Rosalinda poses with a vibrant red fan, wearing a colorful, flamenco dress featuring West African prints

Rosalinda Rojas

Rosalinda Rojas is a BIPOC dance educator, teaching artist, and experimentalist choreographer. A native-born Harlemite and daughter of the South Bronx, her early dance experiences are deeply rooted in her Afro-Caribbean heritage—ranging from Bomba to Escuela Bolera and beyond. She was a founding student of Ballet Hispánico under the visionary leadership of Tina and Coco Ramírez, an experience that helped shape her lifelong dedication to culturally grounded dance education.

Her pre-professional training as a merit based recipient includes formative studies at the High School of Performing Arts, Joffrey Ballet, Dance Theatre of Harlem, the Martha Graham School, The Ailey School (Alvin Ailey American Dance Theater), and the Puerto Rican Dance Theater. In 2015, she was awarded the prestigious Project Plié scholarship from American Ballet Theatre’s National Training Curriculum (ABT NTC) to pursue ballet pedagogy. Rosalinda continues to expand her pedagogical certifications in ballet, Progressing Ballet Technique, and Dunham Technique.

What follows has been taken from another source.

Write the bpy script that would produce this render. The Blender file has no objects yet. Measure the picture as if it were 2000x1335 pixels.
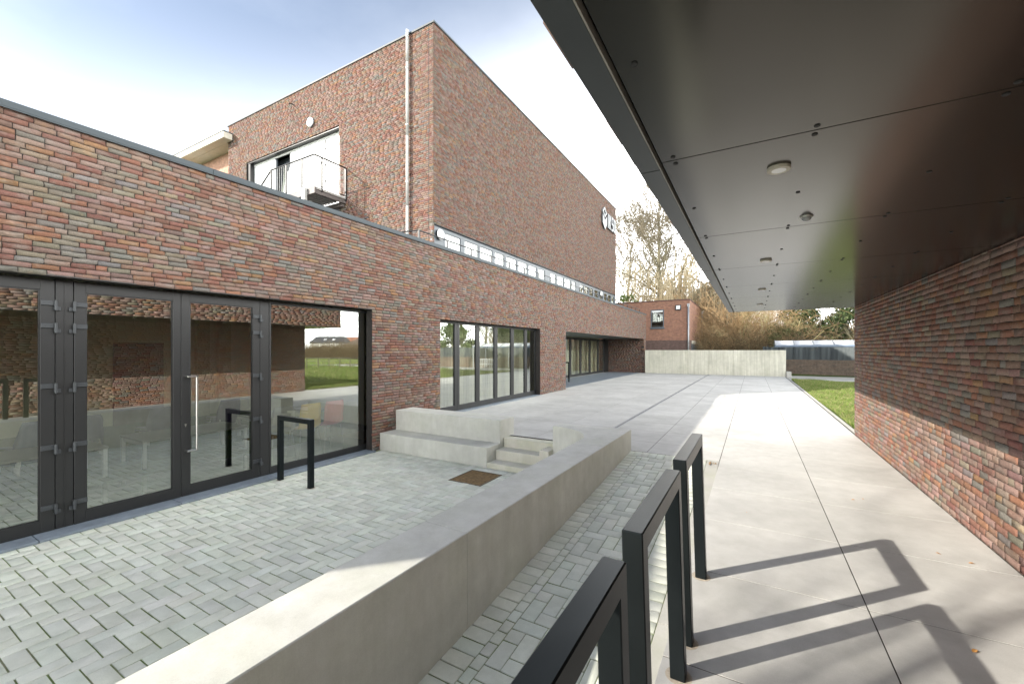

She was recently honored with an invitation to join the inaugural cohort of The Ailey School's Horton Teacher Certification Program—an opportunity that reflects her deep affinity for the Ailey legacy and Horton technique. Though unable to accept the offer at this time due to financial constraints, she remains committed to pursuing this certification in the near future.

Rosalinda is thrilled to be embracing a new chapter in her academic and artistic journey: she was offered a spot in the 2024 PhD cohort at Texas Woman’s University (TWU), where she will engage in doctoral action research focused on dance and transformative pedagogy. Granted a deferred start date, she will begin the program in the summer of 2026. Her research explores decolonizing dance curriculum, culturally responsive pedagogy, and Afro-Indigenous embodiment, with a specific focus on the intersections of flamenco, diaspora, and ancestral memory through immersive technology and creative practice.

A lifelong learner and cultural steward, Rosalinda maintains active student membership at both the National Institute of Flamenco and Casa Flamenca in Albuquerque, where she deepens her flamenco studies through an Afro-diasporic lens. She performs as a company member with Festival Ballet Albuquerque, bringing her rich fusion of classical and folkloric traditions to diverse repertory seasons and collaborative community productions.

Her choreographic work includes commissions for The Metropolitan Opera, Big Apple Circus, and Barnum on Broadway. Rosalinda holds an MFA in Dance from Montclair State University, an MA in Dance Education from the University of Northern Colorado, and a BFA in Choreography from New Mexico University.